Damascus: The suspension of UN observers` patrols in Syria on Saturday shortly ahead of the upcoming G20 summit in Mexico triggered superpowers` preparation for "next steps toward a Syrian-led political transition" without shunning aside military options.

Major General Robert Mood, head of the UN Supervision Mission in Syria (UNSMIS), announced on Saturday that he has decided to suspend the patrols of his 300-member team, citing spiralling violence in restive areas.

The observers have been deployed in Syria since April 20, a week after the six-point plan sponsored by the UN special envoy to Syria Kofi Annan went into effect, and their deployment was believed to be the only workable item of the plan to end the violence in Syria.

Mood accused both the government and the opposition of lacking the real will to push for a political settlement.

Syria has said that violence has been remarkably stepped up since the arrival of the observers, with at least five huge bombings taking place in different parts of the country since then.

The Syrian government and the opposition traded accusations, blaming each other for hindering the UN job and the mounting violence.

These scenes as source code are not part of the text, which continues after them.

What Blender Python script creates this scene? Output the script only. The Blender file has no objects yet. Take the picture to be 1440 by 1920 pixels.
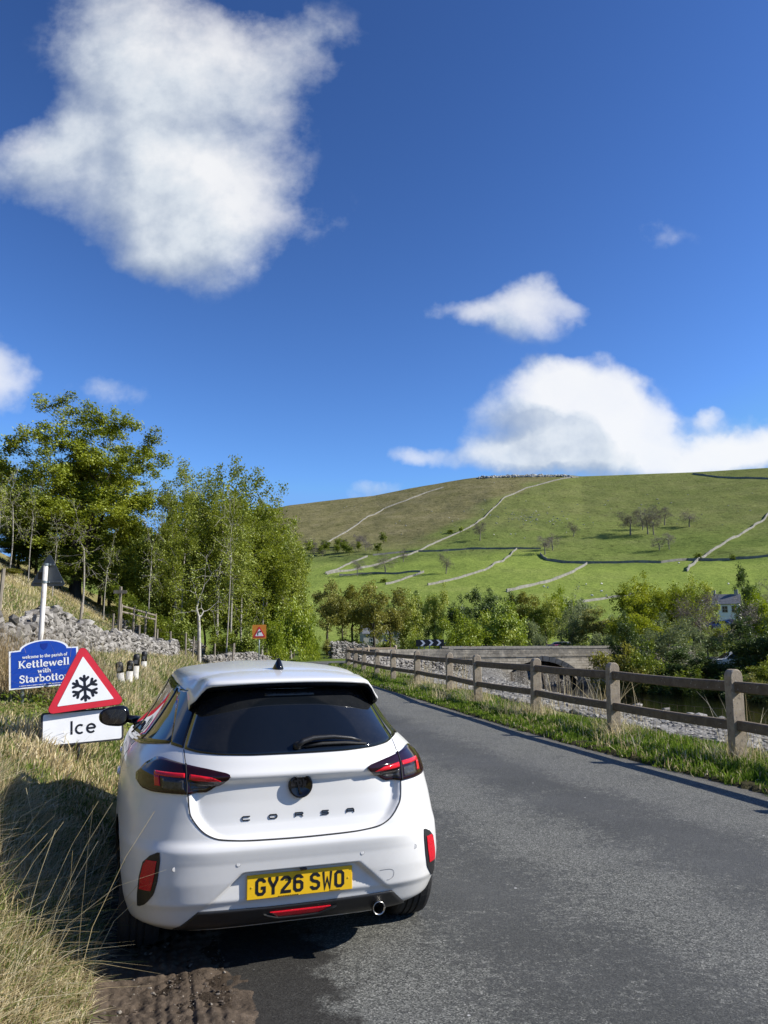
import bpy, bmesh, math, random
import numpy as np
from mathutils import Vector, Matrix

SC = bpy.context.scene
COL = SC.collection
R = math.radians
# ------------------------------------------------------------------ camera
PITCH, EYE, FPX = R(9.4), 1.58, 1442.0
cam = bpy.data.cameras.new('camera')
cam.sensor_fit = 'VERTICAL'
cam.sensor_height = 24.0
cam.lens = 24.0 * FPX / 1920.0
cam.clip_start = 0.05
cam.clip_end = 9000.0
camo = bpy.data.objects.new('camera', cam)
camo.location = (0, 0, EYE)
camo.rotation_euler = (R(90) + PITCH, 0, 0)
COL.objects.link(camo)
SC.camera = camo
# ------------------------------------------------------------------ exposure and render settings
SC.view_settings.view_transform = 'Standard'
SC.view_settings.look = 'None'
SC.view_settings.exposure = 0.5
SC.view_settings.gamma = 1.0
SC.cycles.max_bounces = 6
SC.cycles.transparent_max_bounces = 8
SC.cycles.caustics_reflective = False
SC.cycles.caustics_refractive = False
SC.cycles.use_denoising = True
# ------------------------------------------------------------------ sun
SUN_EL = R(33.0)
SUN_DIR = Vector((math.cos(SUN_EL) * 0.9965, -math.cos(SUN_EL) * 0.084, math.sin(SUN_EL)))
sun = bpy.data.lights.new('sun', 'SUN')
sun.energy = 5.0
sun.angle = R(0.53)
sun.color = (1.0, 0.955, 0.88)
suno = bpy.data.objects.new('sun', sun)
suno.rotation_euler = SUN_DIR.to_track_quat('Z', 'Y').to_euler()
suno.location = (30, -5, 30)
COL.objects.link(suno)


# ------------------------------------------------------------------ node helper
class NT:
    def __init__(s, tree):
        s.t = tree
        s.n = tree.nodes
        s.l = tree.links

    def new(s, typ, **kw):
        nd = s.n.new(typ)
        for k, v in kw.items():
            setattr(nd, k, v)
        return nd

    def put(s, sock, v):
        if v is None:
            return
        if isinstance(v, bpy.types.NodeSocket):
            s.l.new(v, sock)
        else:
            if hasattr(sock, 'default_value'):
                dv = sock.default_value
                if hasattr(dv, '__len__') and not hasattr(v, '__len__'):
                    v = [v] * len(dv)
                if hasattr(dv, '__len__') and len(dv) == 4 and len(v) == 3:
                    v = list(v) + [1.0]
                sock.default_value = v

    def m(s, op, a, b=None, c=None, clamp=False):
        nd = s.new('ShaderNodeMath', operation=op)
        nd.use_clamp = clamp
        s.put(nd.inputs[0], a)
        s.put(nd.inputs[1], b)
        s.put(nd.inputs[2], c)
        return nd.outputs[0]

    def vm(s, op, a, b=None, scale=None):
        nd = s.new('ShaderNodeVectorMath', operation=op)
        s.put(nd.inputs[0], a)
        s.put(nd.inputs[1], b)
        if scale is not None:
            s.put(nd.inputs['Scale'], scale)
        return nd.outputs['Value'] if op in ('DOT_PRODUCT', 'LENGTH', 'DISTANCE') else nd.outputs[0]

    def mix(s, f, a, b, blend='MIX'):
        nd = s.new('ShaderNodeMix', data_type='RGBA', blend_type=blend)
        s.put(nd.inputs[0], f)
        s.put(nd.inputs[6], a)
        s.put(nd.inputs[7], b)
        return nd.outputs[2]

    def noise(s, scale, detail=4.0, rough=0.55, vec=None, dist=0.0, out=0):
        nd = s.new('ShaderNodeTexNoise')
        nd.inputs['Scale'].default_value = scale
        nd.inputs['Detail'].default_value = detail
        nd.inputs['Roughness'].default_value = rough
        nd.inputs['Distortion'].default_value = dist
        if vec is not None:
            s.l.new(vec, nd.inputs['Vector'])
        return nd.outputs[out]

    def voro(s, scale, vec=None, feature='F1', out='Distance', rnd=1.0):
        nd = s.new('ShaderNodeTexVoronoi', feature=feature)
        nd.inputs['Scale'].default_value = scale
        nd.inputs['Randomness'].default_value = rnd
        if vec is not None:
            s.l.new(vec, nd.inputs['Vector'])
        return nd.outputs[out]

    def ramp(s, f, stops, interp='LINEAR'):
        nd = s.new('ShaderNodeValToRGB')
        cr = nd.color_ramp
        cr.interpolation = interp
        while len(cr.elements) < len(stops):
            cr.elements.new(0.5)
        for e, (p, c) in zip(cr.elements, stops):
            e.position = p
            e.color = (*c, 1.0) if len(c) == 3 else c
        s.put(nd.inputs[0], f)
        return nd.outputs[0]

    def sstep(s, v, a, b):
        nd = s.new('ShaderNodeMapRange', interpolation_type='SMOOTHSTEP')
        s.put(nd.inputs[0], v)
        nd.inputs[1].default_value = a
        nd.inputs[2].default_value = b
        return nd.outputs[0]

    def obj(s):
        return s.new('ShaderNodeTexCoord').outputs['Object']

    def pos(s):
        return s.new('ShaderNodeNewGeometry').outputs['Position']

    def scalev(s, vec, sc):
        nd = s.new('ShaderNodeMapping')
        s.l.new(vec, nd.inputs[0])
        nd.inputs['Scale'].default_value = sc
        return nd.outputs[0]

    def attr(s, name, out='Color'):
        nd = s.new('ShaderNodeAttribute')
        nd.attribute_name = name
        return nd.outputs[out]

    def bump(s, h, strength=0.5, dist=0.02, normal=None):
        nd = s.new('ShaderNodeBump')
        nd.inputs['Strength'].default_value = strength
        nd.inputs['Distance'].default_value = dist
        s.l.new(h, nd.inputs['Height'])
        if normal is not None:
            s.l.new(normal, nd.inputs['Normal'])
        return nd.outputs[0]


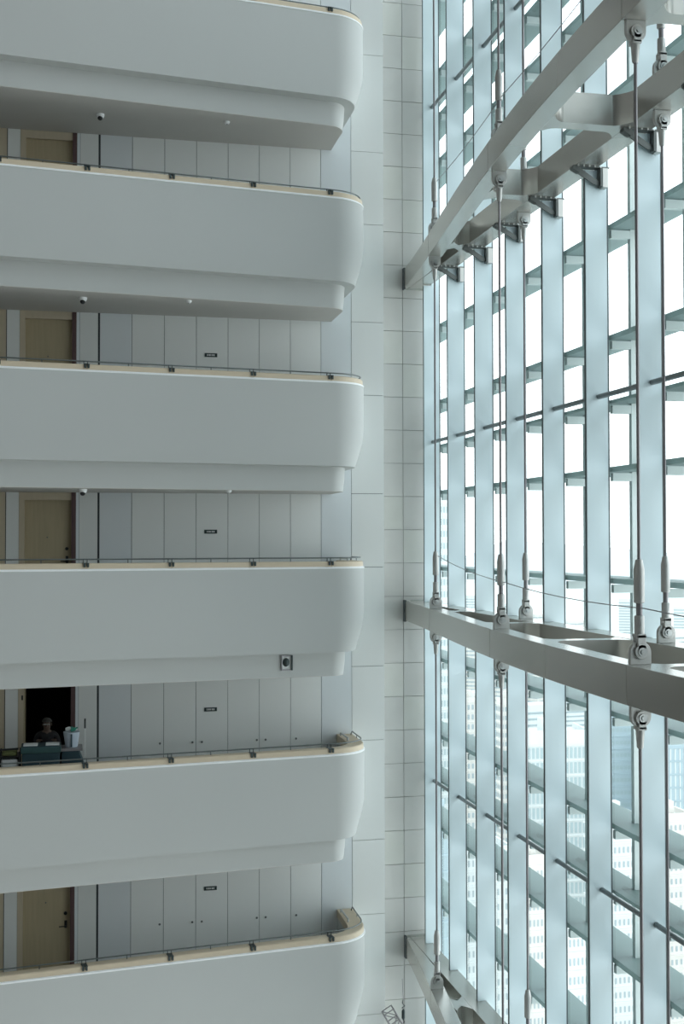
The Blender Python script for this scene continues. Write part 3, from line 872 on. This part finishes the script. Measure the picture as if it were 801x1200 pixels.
tower(664, 690, 1088, 200, M_city_a, M_city_w, 5, 3.0, 'narrow white apartment block low between fifth and sixth fins', wf=(0.4, 0.4))
tower(700, 750, 962, 260, M_city_a, M_city_w, 9, 3.0, 'white apartment block low behind the sixth and seventh fins', wf=(0.42, 0.42))
tower(765, 812, 960, 280, M_city_b, M_city_w, 8, 3.0, 'cream apartment block low at the right edge', wf=(0.4, 0.4))
tower(508, 530, 960, 240, M_city_g, M_city_gw, 5, 3.2, 'blue grey block low behind the first and second fins', wf=(0.3, 0.8))
# smaller roofs filling the middle distance
rnd = random.Random(3)
gaps = [(519, 'in the gap right of the first fin'), (549, 'in the gap right of the second fin'), (586, 'in the gap right of the third fin'), (627, 'in the gap right of the fourth fin'), (672, 'in the gap right of the fifth fin'), (728, 'in the gap right of the sixth fin'), (792, 'in the gap right of the seventh fin')]
for i, (px, nm) in enumerate(gaps):
    for q, (D, rel) in enumerate(((560, 'nearer'), (980, 'middle'), (1450, 'farthest'))):
        h = 30+rnd.random()*35+q*12; w = 16+rnd.random()*9
        D += (i % 2)*130
        p = pix(px+rnd.uniform(-2, 2)+(q-1)*4, 634, D+rnd.random()*80)
        t = thing('distant_block', (p.x, p.y, GZ), '%s pale hazy city block low %s' % (rel, nm), 'building', 'distant city blocks')
        t.rotation_euler.z = rnd.random()*1.5
        MB().box(-w/2, w/2, -w/3, w/3, 0, h).build('block_body', rnd.choice((M_city_a, M_city_b)), t)
        b = MB()
        for f_ in range(1, int(h/3.5)): b.box(-w/2-0.2, w/2+0.2, -w/3-0.2, w/3+0.2, f_*3.5, f_*3.5+1.2)
        o = b.build('window_bands', M_city_w, t); o['kind'] = 'stuff'
hl = []
for i in range(25):
    hl.append([(-1500+i*260, 4200+300*math.sin(i*0.8), GZ), (-1500+i*260, 4500+300*math.sin(i*0.8), GZ+90+60*math.sin(i*1.1)+35*math.sin(i*2.7)), (-1500+i*260, 5200, GZ)])
tag(MB().rings(hl).build('hills', M_hill), kind='structure')
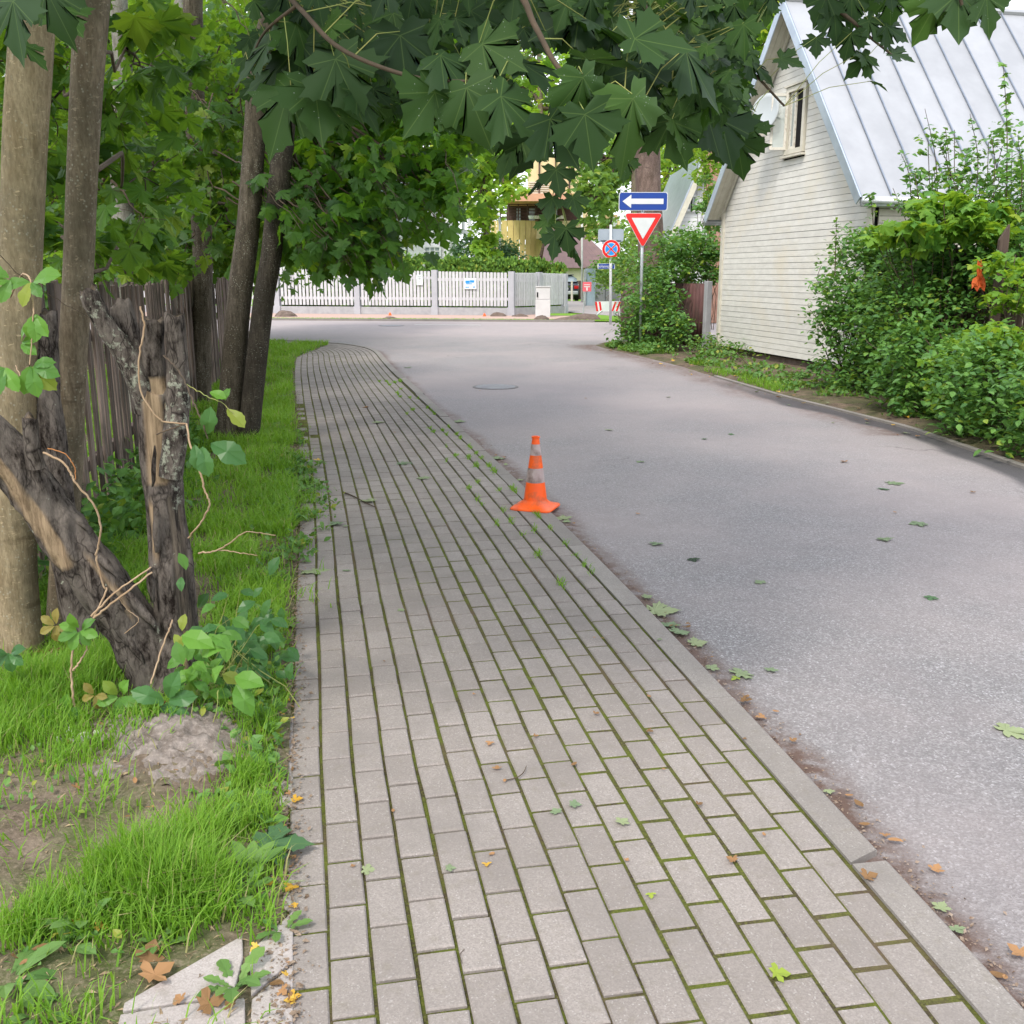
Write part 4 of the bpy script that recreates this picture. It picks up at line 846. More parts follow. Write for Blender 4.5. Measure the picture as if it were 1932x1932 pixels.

Immediately after the observers` decision to suspend their patrols, Washington said it`s studying the next measures it would undertake to deal with the Syrian crisis without shunning aside the military option.

Tommy Vietor, a spokesman for US National Security Council, said his country is now working with allies "regarding next steps toward a Syrian-led political transition" without the Syrian President.

"The sooner this transition takes place, the greater the chance of averting a lengthy and bloody sectarian civil war," he said.

The UN Security Council`s five permanent members will also consider the next steps for the observer mission after Mood briefs them on the situation in Syria on Tuesday.

Observers believe that no major step would be taken until after the G20 summit amid reports that the recent violence in Syria will be at its top agenda as world powers try to overcome pro- Syrian government Russia`s stances.

Al-Thawra, a local newspaper in Syria, said on Sunday that no one could "exonerate the US statements that have come in parallel with the temporary suspension of the UN mission”.

What has further sustained the belief that the US and its allies are pushing for militarisation are recent reports that around 6,000 people, including Arabs, Afghans and Turks, have been recruited and trained by the Central Intelligence Agency (CIA) to commit "terrorist" acts in Syria.

Syria reports daily killing and detention of tens of alleged terrorists from different nationalities. A day earlier, it announced the murder to a prominent terrorist, Walid al-Ayyesh, whom it said had supervised the packing of all cars that were exploded in Damascus over the past months.